Spanduk-spanduk kampanye. Spanduk bertebaran di kawasan ibu kota. Isinya berupa ajakan untuk memilih calon gubernur dan wakilnya. Di situ ada gambar/foto keduanya. Meski hanya ada 2 kandidat, spanduknya banyak dan bermacam-macam.
Memang demikianlah caranya supaya bisa terkenal. Media publik seperti spanduk bisa dilihat oleh banyak orang. Siapa yang memajang fotonya di spanduk seperti spanduk kampanye ini, siap menjadi orang terkenal. Demikianlah yang dibuat oleh tim sukses pemilihan kepala daerah ibu kota.
KAndidatnya ingin menjadi orang yang terkenal. Minimal dikenal oleh lapisan masyarakat. Kalau sudah kenal boleh jadi memilih dia menjadi kepala daerah. Inilah harapan dari calon kandidat.

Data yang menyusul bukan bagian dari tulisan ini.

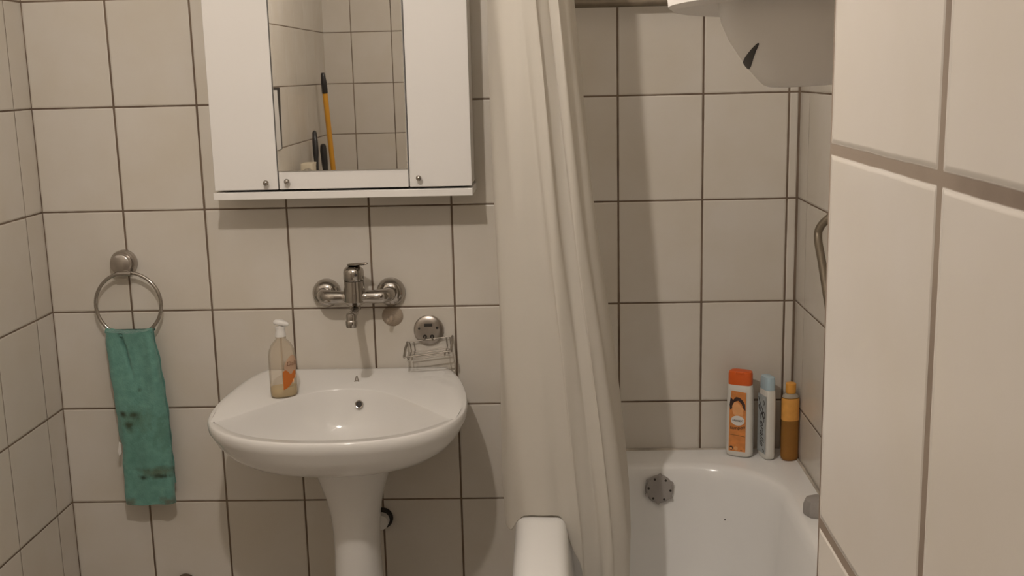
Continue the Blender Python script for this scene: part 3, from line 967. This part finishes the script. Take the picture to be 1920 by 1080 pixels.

Hari ini spanduk-spanduk itu dibersihkan, diturunkan dari pajangan. Luar biasa banyaknya. Padahal bukan masa kampanye. Beginilah manusia ingin mencari lebih. Lebih banyak waktu dari masa kampanye yang diberikan. Tujuannya tidak lain yakni agar lebih dikenal. Kalau dikenal karena prestasinya baiknya pasti akan dipilih. KAlau terkenal karena kurang prestasinya pasti akan diabaikan.
Tetapi siapa yang tahu prestasi sebenarnya kalau masyarakat hanya melihat spanduknya saja. DI spanduk tampak yang baik-baik, ganteng, menjanjikan, juga janji-janji kampanye. tetapi ini tidak mewakili keselruhan kepribadian sang kandidat. itu hanya yang terlihat. Yang tidak terlihatnya tidak ada yang tahu.
Manusia kadang terpesona dengan apa yang dilihat, yang tampak. Padahal yang tidak terlihat, boleh jadi, jauh lebih baik dari yang dilihat. Sayangnya manusia hanya ingin melihat yang tampak saja. Memang yang tidak kelihatan hanya bisa dilihat oleh mata hati, bukan mata indra.
Spanduk-spanduk itu memang bisa diturunkan. Biarkan masyarakat mencari yang tidak kelihatan dari sang kandidat. Biarkan pemandangan publik tidak diramaikan oleh spanduk-spanduk itu.